Même sur les mesures qu’elle avait défendues, la Confédération paysanne n’est pas satisfaite. L’aide couplée bovine à l’UGB, plafonnée à 120 UGB ne permettrait pas de dégager « un montant satisfaisant par animal ». Et quant à l’aide au petit maraîchage, si l’abaissement du plancher de 1 ha à 0,5 ha est une victoire, le syndicat reproche une enveloppe insuffisante et l’exclusion de l’arboriculture.
La Confédération paysanne dénonce enfin l’intégration de l’agriculture de précision dans la certification CE2 +, qui permettrait d’émarger à l’écorégime. En revanche, elle est prête à être « force de propositions » dans le futur travail de la définition de « l’agriculteur actif ».
Pour une autre Pac dénonce une réforme « irresponsable »
Le collectif Pour une autre Pac, regroupant une quarantaine d’associations environnementales, citoyennes et paysanne, dont la Confédération paysanne, dénonce « l’irresponsabilité sociale, environnementale et économique de l’orientation choisie » malgré les revendications de la société civile.

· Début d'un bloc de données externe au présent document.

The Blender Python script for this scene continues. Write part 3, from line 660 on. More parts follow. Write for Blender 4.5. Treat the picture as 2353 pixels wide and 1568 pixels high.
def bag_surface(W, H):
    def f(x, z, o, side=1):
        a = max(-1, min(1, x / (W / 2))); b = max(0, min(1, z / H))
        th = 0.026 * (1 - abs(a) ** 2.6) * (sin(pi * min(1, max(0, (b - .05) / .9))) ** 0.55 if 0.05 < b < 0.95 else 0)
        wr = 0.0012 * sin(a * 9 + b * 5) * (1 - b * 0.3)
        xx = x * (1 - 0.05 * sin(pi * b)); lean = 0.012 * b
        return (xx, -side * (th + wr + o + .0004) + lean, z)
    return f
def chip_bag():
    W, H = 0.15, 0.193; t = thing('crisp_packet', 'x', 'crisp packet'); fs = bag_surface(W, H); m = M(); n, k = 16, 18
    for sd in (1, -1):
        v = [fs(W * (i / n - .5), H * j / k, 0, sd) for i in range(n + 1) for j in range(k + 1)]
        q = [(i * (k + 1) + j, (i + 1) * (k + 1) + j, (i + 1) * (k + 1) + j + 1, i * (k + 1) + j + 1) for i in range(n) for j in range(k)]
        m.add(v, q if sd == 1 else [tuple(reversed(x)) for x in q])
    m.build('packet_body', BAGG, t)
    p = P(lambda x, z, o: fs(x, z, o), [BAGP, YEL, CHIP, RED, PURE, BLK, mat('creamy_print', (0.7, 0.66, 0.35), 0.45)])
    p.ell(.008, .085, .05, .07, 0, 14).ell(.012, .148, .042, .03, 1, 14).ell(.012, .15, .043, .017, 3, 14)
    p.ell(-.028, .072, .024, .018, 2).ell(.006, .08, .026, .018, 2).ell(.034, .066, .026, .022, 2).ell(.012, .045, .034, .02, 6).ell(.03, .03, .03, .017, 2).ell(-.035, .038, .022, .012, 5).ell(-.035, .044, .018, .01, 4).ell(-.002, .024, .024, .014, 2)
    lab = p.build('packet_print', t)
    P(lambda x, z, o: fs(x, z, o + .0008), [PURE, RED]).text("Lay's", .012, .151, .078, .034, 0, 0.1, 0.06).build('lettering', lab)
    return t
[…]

Seule source de satisfaction : le bonus pour les haies, et l’accès à l’aide au maraîchage dès 0,5 ha au lieu de 1 ha.
Le collectif compte sur la Commission européenne, qui évaluera le plan stratégique national français, pour veiller à sa « cohérence avec les recommandations scientifiques, les attentes citoyennes et le pacte vert ».